DEPARTMENT FOR INTERNATIONAL DEVELOPMENT: AID TO MALAWI - Public Accounts Committee Contents


Examination of Witnesses (Question Numbers 140-143)

DEPARTMENT FOR INTERNATIONAL DEVELOPMENT

30 NOVEMBER 2009

  Q140  Chairman: Just imagine if our NAO only audited 80% of our government expenditure. It would be an international scandal.

  Dr Shafik: But this is a country whose total expenditure per capita is £80 per person and the UK's is £11,000 per person. We are talking about a slightly different scale and stage of development.

  Q141  Chairman: What progress are you making to try and improve governance through the Malawian NAO? Is there a Committee of Public Accounts? Is it effective? What does it do?

  Mr Sharpe: They have just audited and carried out parliamentary scrutiny of their accounts for the last three years which had lagged behind. I think the important thing that is going on at the moment is this work that we are doing to strengthen them in doing audits at district level, which is what we are particularly contributing to supporting at the moment.

  Ms Hines: What we are doing is because the National Audit Office, like a lot of other parts of government, suffers from capacity constraints, as DFID we are enabling them to use private sector auditors within Malawi to clear the backlog of audits of all the district assemblies. They will be done by the middle of next year, 2010. I should also point out that when we have any concerns at all about any project or programme we are funding, if we are not satisfied with the audits produced by government, we then pull in an independent audit. We have done that on several occasions in the past and then we have somebody like Deloittes or PWC who are operating in Malawi to do an independent audit for us if we are at all concerned.

  Q142  Chairman: Within the political process in Malawi what happens to the work of the NAO? Is there a Committee of Public Accounts equivalent? That is what I asked you and how effective is it?

  Ms Hines: There is and it is called the PAC and they are one of the people who participated most recently in the budget support review because we are trying to get them much more involved.

  Q143  Chairman: How effective are they?

  Dr Shafik: I can tell you that the permanent secretaries in Malawi complain no end to me about it, if that is a measure of effectiveness!

  Ms Hines: The audits done by the National Audit Office will now go straight to Parliament. They have recently changed the rules so they will go straight to Parliament rather than through government. Government in the past used to put their own response on top of the audit report before it went to Parliament. Now to avoid any concern about government interfering with the audits they are going to go straight to Parliament and the government will provide its own letter separately.

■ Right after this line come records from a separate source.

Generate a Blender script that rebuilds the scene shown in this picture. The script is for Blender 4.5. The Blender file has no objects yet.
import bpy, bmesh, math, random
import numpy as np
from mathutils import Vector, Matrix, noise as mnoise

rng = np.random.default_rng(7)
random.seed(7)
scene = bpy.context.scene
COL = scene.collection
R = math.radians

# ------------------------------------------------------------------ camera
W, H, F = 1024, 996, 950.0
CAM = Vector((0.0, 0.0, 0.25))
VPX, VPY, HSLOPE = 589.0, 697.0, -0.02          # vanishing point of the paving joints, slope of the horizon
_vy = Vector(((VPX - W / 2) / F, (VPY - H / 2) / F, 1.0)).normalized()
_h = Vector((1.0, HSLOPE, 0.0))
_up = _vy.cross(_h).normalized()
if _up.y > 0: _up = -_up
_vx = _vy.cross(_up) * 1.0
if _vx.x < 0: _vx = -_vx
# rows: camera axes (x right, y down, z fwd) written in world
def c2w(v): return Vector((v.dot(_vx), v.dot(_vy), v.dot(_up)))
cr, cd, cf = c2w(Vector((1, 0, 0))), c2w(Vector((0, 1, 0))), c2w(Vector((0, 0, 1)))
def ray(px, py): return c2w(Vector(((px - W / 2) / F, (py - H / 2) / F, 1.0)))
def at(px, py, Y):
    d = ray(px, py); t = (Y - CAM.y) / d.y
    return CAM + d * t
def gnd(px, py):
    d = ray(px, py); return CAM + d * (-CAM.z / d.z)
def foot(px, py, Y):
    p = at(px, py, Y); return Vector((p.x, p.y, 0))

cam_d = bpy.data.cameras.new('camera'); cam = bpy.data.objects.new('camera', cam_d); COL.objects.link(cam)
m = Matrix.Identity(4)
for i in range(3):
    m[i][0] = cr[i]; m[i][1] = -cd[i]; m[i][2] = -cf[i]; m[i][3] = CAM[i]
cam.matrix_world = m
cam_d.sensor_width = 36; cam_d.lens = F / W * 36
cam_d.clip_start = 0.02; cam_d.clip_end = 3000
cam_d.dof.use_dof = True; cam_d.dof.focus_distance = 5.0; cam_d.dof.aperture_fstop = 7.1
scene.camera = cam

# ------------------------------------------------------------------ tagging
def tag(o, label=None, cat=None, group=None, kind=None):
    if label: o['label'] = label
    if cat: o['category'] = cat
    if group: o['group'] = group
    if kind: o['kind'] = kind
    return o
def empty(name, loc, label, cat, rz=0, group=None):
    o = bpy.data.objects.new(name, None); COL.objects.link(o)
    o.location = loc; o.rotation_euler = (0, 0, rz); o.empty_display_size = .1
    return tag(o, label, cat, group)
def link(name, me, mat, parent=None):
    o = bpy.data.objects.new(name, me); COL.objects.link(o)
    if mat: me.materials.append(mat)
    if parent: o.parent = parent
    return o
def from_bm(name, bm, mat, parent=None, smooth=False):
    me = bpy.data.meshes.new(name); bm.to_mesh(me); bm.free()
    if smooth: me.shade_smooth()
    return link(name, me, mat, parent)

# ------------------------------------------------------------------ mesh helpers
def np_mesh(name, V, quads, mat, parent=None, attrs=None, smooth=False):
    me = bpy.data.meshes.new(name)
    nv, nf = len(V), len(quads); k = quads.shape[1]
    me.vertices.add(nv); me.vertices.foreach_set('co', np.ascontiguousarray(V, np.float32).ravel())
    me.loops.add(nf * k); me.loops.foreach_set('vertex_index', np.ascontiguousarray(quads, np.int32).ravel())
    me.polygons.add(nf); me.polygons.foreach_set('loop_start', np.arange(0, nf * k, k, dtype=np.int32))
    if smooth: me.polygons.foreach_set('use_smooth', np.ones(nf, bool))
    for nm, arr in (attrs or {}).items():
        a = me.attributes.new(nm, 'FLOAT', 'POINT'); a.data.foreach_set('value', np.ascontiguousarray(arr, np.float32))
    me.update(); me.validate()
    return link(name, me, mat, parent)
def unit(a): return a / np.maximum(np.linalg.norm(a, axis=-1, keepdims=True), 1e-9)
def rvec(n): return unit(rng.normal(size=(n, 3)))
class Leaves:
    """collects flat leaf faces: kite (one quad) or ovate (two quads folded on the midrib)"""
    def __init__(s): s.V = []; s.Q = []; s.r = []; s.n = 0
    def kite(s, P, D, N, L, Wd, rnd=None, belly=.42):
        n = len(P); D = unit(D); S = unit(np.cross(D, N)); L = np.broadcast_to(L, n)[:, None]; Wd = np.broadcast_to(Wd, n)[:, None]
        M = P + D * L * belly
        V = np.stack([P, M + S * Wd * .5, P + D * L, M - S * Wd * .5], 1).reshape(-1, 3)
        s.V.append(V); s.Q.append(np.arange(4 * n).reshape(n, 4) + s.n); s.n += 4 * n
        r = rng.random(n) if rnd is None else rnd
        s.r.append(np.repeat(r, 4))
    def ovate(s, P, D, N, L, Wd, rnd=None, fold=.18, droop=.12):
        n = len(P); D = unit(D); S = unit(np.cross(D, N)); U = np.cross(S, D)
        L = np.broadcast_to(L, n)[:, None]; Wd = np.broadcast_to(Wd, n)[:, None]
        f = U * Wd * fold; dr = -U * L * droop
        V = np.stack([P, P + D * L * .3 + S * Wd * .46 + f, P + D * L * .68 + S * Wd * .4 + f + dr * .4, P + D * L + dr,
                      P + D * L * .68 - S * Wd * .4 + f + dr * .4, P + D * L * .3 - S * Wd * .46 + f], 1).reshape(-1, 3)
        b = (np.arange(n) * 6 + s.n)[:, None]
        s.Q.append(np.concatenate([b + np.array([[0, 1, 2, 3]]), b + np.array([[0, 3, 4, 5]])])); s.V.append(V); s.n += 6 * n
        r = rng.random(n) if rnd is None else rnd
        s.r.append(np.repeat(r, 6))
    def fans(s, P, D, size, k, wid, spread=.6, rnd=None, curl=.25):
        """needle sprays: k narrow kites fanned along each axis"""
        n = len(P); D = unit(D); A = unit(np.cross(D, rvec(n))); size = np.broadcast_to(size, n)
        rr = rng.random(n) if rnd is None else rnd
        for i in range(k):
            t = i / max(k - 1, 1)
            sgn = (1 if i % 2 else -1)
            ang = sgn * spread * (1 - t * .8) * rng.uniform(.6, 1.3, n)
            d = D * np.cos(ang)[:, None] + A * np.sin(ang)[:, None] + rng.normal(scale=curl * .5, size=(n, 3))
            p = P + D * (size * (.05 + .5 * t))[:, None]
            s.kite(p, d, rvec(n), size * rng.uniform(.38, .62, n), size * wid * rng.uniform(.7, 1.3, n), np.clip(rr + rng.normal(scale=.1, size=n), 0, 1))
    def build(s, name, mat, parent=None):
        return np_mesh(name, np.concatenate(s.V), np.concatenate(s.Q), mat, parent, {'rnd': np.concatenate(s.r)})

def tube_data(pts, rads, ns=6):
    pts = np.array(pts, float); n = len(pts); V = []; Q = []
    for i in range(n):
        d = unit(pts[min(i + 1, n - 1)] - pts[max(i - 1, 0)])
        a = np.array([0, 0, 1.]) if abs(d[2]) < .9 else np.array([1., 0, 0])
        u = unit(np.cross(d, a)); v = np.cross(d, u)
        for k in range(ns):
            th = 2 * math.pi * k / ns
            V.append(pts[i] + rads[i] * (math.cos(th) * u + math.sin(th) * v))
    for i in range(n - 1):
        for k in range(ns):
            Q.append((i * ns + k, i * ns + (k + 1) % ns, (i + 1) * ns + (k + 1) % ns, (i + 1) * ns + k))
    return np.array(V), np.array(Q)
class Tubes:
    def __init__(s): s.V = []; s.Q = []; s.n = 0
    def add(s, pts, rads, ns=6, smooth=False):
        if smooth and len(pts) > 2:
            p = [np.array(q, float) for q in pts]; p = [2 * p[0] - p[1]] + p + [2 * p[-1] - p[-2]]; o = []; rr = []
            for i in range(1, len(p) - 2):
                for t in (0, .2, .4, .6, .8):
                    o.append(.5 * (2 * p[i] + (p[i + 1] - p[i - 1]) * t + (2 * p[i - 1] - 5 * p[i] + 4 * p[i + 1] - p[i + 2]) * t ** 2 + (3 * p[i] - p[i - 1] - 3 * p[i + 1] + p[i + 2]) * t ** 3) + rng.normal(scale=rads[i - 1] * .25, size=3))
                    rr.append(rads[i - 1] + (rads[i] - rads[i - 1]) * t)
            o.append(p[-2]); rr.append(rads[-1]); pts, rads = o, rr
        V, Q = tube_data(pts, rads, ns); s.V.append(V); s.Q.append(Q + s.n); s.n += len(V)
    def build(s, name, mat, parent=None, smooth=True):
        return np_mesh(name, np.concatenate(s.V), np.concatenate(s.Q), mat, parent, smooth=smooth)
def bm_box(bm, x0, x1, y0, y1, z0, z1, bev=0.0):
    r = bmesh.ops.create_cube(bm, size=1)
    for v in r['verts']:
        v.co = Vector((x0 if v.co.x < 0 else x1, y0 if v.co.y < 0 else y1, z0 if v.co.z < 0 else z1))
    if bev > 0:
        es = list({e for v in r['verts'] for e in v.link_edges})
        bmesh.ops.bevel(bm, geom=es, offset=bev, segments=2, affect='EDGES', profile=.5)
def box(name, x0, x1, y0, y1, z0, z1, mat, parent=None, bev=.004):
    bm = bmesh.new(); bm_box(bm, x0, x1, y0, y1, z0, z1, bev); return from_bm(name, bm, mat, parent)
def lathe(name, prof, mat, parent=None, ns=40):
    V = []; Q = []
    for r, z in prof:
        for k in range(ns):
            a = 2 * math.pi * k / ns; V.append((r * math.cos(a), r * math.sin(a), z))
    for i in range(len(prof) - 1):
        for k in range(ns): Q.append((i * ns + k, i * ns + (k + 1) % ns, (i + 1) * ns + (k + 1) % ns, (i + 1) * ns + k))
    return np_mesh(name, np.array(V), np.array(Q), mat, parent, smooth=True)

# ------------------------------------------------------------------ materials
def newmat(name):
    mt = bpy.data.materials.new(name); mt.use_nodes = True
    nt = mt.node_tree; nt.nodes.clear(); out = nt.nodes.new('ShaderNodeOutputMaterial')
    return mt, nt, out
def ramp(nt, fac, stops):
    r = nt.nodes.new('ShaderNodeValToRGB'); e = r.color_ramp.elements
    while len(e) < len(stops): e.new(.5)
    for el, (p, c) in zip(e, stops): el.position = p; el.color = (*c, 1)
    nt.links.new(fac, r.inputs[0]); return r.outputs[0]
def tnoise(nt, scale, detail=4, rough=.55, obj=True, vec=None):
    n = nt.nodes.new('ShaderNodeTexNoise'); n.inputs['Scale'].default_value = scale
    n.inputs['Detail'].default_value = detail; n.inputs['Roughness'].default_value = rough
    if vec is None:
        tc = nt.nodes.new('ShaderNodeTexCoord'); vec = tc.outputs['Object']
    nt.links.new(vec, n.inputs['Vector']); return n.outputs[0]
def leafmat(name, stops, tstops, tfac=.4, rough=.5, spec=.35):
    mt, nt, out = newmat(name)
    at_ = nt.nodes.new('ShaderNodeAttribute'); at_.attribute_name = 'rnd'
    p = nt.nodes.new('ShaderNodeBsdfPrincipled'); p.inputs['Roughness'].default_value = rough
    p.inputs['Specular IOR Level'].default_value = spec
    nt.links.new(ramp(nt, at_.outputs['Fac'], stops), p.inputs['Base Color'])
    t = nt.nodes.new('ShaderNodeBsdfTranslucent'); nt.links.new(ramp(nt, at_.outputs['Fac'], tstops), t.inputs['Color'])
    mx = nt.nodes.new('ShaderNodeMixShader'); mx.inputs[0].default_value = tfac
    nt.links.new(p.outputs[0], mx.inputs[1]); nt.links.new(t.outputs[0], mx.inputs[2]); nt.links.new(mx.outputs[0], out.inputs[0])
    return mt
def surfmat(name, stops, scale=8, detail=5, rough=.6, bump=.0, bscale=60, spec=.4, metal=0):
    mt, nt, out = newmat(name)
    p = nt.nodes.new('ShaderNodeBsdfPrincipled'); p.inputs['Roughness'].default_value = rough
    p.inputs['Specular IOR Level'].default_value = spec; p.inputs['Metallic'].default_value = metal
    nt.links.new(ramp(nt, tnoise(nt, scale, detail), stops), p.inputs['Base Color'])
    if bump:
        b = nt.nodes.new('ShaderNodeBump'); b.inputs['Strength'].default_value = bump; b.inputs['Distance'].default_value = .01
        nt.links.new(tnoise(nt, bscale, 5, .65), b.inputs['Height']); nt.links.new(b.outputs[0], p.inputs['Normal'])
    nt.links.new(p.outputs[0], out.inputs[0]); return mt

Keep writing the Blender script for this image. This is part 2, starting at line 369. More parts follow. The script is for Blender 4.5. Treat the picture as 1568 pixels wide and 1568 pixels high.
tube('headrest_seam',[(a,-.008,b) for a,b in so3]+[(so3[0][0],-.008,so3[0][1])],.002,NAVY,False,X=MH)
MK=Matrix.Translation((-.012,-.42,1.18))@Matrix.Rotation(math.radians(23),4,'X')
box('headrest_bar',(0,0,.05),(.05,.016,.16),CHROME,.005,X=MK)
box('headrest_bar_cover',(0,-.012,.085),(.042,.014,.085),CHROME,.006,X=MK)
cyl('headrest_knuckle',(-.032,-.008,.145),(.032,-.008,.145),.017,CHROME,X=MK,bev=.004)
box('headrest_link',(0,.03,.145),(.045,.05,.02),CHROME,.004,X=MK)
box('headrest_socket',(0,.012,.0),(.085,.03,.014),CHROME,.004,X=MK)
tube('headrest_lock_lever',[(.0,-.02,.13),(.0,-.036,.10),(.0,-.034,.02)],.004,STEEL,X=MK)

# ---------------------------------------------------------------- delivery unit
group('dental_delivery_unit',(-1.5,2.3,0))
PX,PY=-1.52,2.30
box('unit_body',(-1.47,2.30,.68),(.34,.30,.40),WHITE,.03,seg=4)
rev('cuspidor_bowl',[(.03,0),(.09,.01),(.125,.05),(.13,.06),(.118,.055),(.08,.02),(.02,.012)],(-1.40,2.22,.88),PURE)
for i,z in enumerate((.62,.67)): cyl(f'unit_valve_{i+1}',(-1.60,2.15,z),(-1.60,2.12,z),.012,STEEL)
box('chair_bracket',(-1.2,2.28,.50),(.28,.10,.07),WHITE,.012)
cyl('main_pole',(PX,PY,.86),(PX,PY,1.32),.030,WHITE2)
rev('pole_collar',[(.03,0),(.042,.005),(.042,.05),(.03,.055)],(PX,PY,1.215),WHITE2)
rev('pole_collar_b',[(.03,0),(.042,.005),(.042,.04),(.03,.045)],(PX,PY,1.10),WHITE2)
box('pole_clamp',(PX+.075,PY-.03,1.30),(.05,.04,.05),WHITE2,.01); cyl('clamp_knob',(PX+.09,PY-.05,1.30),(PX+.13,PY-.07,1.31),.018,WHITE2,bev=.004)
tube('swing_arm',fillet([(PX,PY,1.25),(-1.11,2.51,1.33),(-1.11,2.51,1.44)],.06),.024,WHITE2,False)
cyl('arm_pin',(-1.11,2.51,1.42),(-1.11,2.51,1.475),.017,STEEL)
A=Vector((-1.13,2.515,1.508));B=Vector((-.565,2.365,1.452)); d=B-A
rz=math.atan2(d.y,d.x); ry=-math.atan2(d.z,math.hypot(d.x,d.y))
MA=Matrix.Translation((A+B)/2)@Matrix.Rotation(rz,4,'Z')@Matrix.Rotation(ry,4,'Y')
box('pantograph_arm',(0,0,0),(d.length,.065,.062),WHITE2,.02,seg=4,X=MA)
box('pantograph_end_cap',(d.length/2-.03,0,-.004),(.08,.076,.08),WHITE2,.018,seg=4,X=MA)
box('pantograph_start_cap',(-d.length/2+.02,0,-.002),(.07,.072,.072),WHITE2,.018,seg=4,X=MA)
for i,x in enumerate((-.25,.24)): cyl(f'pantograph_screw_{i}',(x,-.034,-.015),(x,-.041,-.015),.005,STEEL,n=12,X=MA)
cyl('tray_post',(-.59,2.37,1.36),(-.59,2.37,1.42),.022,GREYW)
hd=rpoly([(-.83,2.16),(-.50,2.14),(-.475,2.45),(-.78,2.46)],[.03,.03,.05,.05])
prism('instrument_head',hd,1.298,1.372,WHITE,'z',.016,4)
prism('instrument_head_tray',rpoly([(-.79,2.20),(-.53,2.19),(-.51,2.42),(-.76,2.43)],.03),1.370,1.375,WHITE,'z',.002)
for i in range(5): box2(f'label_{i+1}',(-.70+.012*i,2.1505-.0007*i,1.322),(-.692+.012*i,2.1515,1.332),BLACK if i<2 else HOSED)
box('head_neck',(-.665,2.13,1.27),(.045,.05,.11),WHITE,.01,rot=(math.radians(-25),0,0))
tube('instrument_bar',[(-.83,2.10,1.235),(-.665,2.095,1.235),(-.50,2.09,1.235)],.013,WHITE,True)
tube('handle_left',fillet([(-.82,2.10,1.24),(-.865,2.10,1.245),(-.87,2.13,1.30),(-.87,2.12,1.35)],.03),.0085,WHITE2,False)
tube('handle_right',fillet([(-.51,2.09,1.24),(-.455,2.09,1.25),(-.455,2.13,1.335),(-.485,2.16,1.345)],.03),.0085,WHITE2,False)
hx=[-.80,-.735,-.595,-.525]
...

  Chairman: Thank you. That concludes our hearing. Clearly this is one of the poorest countries in the world. An estimated 40% of the population remain below the national poverty line. That is the equivalent of 23 pence a day. Clearly, we congratulate DFID in the sense that some good things are happening in terms of health for citizens, reducing poverty, increasing harvests and reducing hunger. Unfortunately, it is not possible to say with any accuracy how much of this good progress is directly down to your help. I think this is an inherent difficulty in budget support measures or an inherent difficulty where funds are channelled through central and local government systems. I would like the Treasury to keep a particularly close eye on this in terms of value for money. What is also unsatisfactory is that the Department's own measures of whether their programmes are delivering value for money are weak. Despite the Department, you yourselves, setting your own targets for programmes with a deadline of June 2008, some two-fifths were still not achieved in time. Having said all that, we do commend you on the useful work that you are doing. Thank you, Dr Shafik.